Casi protagonizo mi propia crónica roja

Dicen que los periodistas no deben ser protagonistas de la noticia. Ayer casi incumplo esta máxima.
A la salida del trabajo, enrumbé a la avenida Abancay. Debía encontrarme con Mario en su oficina, a eso de las 4 de la tarde.
Tomé el bus de la línea 23A. Me senté en uno de los sitios vacíos, al lado de la ventana. El sueño me invadió, acomodé mi casaca como si fuera una almohada, la pegué junto a mi cabeza en la ventana, y al poco tiempo, me quedé dormido.
Avanzamos pocas cuadras, debido al intenso tráfico en Abancay. Cuando pasábamos por el parque Universitario, una súbita maniobra del bus me despertó.
En pocos segundos, ví cómo el vehículo de transporte público en el que viajaba pasaba del carril externo, al del medio, y de este al más cercano a la acera peatonal con una inusual velocidad.
Para quienes viajan en combi y bus, el que un chofer haga esto de manera brusca es cosa de todos los días.

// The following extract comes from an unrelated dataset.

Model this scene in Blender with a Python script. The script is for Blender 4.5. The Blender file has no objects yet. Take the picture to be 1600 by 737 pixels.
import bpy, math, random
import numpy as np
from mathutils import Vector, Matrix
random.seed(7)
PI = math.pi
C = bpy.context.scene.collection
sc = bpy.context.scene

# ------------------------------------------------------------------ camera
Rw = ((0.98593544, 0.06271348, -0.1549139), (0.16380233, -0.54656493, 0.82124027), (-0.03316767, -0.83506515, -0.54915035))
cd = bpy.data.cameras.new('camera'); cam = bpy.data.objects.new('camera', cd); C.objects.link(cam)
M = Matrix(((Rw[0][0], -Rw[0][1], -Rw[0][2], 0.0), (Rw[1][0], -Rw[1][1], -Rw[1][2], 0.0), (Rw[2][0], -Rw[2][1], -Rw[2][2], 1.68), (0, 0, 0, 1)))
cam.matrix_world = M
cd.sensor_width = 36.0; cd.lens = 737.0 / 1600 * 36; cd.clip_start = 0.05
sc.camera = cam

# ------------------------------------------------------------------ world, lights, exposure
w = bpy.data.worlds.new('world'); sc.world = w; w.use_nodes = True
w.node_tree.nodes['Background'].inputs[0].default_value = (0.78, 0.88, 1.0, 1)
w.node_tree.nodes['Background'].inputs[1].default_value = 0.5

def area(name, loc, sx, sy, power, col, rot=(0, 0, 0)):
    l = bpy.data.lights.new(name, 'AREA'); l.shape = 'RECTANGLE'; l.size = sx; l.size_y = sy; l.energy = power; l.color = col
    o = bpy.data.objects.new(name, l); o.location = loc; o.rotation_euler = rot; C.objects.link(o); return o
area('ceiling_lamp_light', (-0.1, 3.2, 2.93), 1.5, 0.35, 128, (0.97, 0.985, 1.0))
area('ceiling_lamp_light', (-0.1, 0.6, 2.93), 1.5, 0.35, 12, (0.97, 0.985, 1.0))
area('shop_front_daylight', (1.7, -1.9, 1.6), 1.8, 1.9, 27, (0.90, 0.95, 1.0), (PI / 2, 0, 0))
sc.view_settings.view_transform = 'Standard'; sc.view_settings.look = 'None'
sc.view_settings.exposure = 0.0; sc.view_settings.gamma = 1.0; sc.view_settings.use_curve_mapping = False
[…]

Sin embargo, el ómnibus de la 23A esta vez no se detuvo cuando ya había alcanzado la vía peatonal: se subió a la vereda.
Las señoras comenzaron a gritar, yo solo atiné a alejarme de la ventana. Un poste pasó peligrosamente cerca del bus, que arrasaba con todo.
Un vigilante de una de los innumerables centros comerciales de la Abancay no pudo salir a tiempo y fue arrollado.
El chofer frenó y la mole de fierro se detuvo. Una pequeña, que en ese momento estaba sola en la acera, salvó milagrosamente de morir.
El vigilante aún estaba vivo, tirado en el suelo.
En menos de un minuto, la vida de esta persona cambió por la imprudencia de otro. Dios, la vida es alucinante.